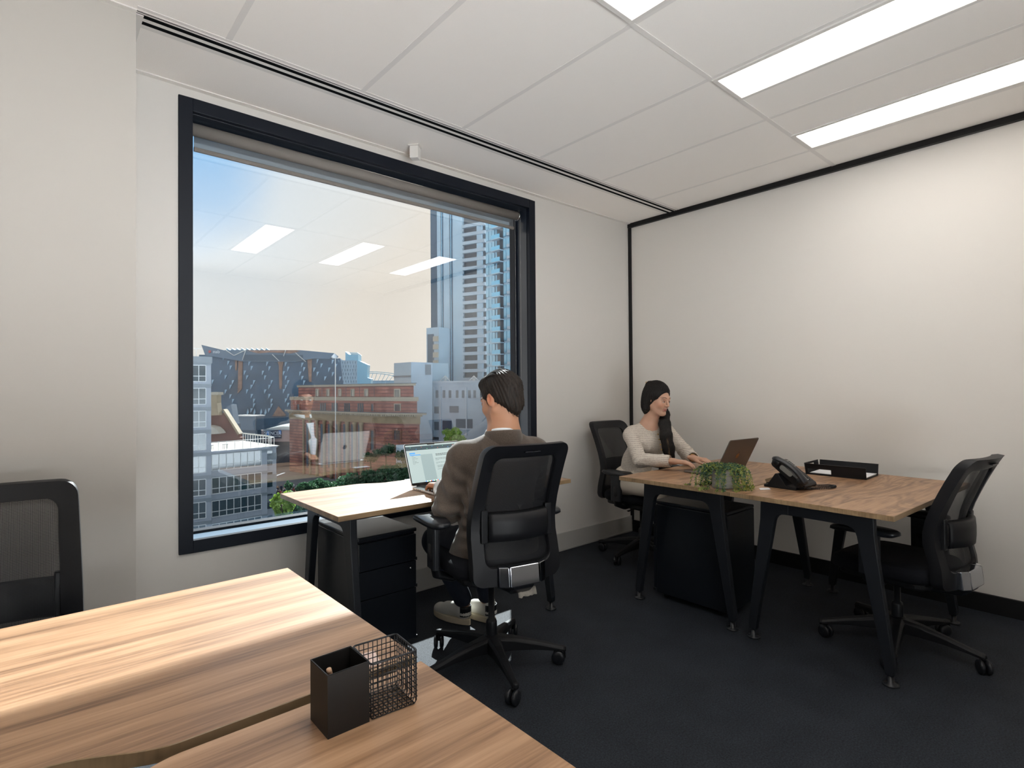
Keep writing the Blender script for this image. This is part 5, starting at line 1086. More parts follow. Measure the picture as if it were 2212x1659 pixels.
——————————
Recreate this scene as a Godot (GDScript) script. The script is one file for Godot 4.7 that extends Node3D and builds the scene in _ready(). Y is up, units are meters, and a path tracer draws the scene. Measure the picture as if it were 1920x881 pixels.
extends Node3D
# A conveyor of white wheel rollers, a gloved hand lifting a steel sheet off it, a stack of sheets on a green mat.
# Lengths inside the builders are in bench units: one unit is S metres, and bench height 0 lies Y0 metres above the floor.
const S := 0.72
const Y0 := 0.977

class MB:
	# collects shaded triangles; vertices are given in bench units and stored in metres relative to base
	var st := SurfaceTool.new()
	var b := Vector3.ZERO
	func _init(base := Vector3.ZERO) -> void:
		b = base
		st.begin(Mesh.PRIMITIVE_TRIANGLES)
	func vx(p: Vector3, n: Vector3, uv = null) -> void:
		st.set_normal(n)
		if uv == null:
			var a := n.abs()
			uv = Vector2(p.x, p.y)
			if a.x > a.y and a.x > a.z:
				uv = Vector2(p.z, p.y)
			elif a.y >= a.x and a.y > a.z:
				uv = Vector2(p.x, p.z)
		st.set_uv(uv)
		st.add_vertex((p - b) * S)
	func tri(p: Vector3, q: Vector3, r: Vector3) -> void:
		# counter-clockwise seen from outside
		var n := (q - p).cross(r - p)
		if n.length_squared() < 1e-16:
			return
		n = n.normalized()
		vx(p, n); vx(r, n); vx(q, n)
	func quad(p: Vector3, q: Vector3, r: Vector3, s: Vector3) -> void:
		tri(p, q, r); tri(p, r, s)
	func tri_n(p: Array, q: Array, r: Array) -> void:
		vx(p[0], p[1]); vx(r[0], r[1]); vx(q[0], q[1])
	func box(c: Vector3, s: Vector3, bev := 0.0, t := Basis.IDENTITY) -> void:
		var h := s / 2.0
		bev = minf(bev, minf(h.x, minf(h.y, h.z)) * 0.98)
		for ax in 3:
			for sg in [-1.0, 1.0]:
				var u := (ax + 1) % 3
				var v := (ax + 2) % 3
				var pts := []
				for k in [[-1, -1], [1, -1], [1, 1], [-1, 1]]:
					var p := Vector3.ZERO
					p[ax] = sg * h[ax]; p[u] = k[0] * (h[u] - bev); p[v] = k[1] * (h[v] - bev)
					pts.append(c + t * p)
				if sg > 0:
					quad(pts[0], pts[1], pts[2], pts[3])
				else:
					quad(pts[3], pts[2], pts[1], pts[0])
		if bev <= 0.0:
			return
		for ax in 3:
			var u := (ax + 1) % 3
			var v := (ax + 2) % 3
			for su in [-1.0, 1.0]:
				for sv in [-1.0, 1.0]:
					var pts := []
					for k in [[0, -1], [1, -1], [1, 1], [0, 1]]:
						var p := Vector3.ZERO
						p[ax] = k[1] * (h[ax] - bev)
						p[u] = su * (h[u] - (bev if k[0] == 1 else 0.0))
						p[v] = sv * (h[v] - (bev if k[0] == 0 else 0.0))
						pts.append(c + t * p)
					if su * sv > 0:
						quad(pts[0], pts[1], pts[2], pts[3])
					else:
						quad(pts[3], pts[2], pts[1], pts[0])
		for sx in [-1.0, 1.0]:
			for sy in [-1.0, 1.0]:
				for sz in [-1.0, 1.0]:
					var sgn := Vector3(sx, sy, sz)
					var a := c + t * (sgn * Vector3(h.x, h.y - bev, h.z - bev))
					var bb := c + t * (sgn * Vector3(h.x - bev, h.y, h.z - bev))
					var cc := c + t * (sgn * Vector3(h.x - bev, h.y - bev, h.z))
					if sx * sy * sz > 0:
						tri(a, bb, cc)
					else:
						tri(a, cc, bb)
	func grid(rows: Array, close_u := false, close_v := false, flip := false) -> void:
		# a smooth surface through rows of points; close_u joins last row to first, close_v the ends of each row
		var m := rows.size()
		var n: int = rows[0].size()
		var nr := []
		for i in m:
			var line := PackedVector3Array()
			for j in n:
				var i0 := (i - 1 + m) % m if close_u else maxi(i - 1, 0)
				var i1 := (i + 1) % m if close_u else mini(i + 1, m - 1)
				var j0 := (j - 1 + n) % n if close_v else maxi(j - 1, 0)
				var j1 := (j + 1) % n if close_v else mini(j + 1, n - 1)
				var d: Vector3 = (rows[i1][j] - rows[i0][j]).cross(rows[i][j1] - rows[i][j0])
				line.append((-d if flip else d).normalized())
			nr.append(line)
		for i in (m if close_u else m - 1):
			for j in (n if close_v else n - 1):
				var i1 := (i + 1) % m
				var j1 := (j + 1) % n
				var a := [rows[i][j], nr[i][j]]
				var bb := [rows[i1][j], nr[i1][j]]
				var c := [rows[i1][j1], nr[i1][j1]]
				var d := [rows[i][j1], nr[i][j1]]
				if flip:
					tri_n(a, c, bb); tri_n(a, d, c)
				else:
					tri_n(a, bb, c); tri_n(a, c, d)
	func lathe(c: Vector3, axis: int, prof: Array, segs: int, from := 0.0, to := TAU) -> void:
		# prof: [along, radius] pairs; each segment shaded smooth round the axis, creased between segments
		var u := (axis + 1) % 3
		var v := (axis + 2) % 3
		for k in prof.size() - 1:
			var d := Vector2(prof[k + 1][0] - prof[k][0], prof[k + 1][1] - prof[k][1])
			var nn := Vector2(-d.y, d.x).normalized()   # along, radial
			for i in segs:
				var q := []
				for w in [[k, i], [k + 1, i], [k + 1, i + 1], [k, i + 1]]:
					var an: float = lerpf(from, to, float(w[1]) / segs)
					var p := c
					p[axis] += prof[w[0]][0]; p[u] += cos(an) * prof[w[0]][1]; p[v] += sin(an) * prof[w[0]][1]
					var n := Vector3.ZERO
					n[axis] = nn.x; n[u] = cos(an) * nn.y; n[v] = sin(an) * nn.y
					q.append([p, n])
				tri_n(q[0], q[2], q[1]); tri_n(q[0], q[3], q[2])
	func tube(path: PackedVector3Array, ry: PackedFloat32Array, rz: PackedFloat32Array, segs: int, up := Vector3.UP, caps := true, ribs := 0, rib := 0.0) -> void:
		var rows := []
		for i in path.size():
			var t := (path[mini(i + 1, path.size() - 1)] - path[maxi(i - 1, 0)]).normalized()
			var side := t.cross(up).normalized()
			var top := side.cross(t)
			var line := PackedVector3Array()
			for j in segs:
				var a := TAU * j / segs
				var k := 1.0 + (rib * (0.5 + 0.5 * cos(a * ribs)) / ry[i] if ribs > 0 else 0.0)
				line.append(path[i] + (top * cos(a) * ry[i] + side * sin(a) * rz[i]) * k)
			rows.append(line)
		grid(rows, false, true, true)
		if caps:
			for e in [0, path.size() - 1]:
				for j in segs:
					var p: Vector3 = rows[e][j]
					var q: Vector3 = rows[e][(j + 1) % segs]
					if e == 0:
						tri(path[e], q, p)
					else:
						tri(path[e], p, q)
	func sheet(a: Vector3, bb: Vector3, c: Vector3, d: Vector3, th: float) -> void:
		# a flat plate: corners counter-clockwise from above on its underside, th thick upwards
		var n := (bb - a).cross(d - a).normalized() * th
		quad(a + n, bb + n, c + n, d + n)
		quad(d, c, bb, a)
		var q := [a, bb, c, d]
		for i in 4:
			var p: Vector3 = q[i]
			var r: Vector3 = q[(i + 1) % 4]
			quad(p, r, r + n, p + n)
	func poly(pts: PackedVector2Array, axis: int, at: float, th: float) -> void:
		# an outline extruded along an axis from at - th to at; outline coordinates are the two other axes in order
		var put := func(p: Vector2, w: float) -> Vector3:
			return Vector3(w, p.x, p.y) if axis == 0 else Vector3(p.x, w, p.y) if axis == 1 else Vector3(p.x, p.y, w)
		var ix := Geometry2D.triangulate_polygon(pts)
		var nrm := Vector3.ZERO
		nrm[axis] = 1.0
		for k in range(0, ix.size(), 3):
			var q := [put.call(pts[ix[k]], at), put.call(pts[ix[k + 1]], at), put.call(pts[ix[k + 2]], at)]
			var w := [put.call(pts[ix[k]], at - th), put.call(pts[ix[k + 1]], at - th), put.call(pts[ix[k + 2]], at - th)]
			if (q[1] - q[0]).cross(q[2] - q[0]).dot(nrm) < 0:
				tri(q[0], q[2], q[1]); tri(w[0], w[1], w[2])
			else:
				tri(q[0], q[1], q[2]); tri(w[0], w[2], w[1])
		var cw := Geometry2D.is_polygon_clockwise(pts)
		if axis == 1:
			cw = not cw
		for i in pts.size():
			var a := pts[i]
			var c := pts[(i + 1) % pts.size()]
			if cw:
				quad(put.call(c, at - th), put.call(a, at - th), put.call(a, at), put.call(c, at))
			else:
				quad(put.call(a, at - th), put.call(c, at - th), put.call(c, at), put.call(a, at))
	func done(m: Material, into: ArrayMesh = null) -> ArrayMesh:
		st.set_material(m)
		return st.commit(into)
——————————
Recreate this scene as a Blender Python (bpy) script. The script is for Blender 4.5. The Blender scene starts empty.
——————————
Locate all lines that include the word "pixels" and copy them out.

## Answer in full
Keep writing the Blender script for this image. This is part 5, starting at line 1086. More parts follow. Measure the picture as if it were 2212x1659 pixels.
Recreate this scene as a Godot (GDScript) script. The script is one file for Godot 4.7 that extends Node3D and builds the scene in _ready(). Y is up, units are meters, and a path tracer draws the scene. Measure the picture as if it were 1920x881 pixels.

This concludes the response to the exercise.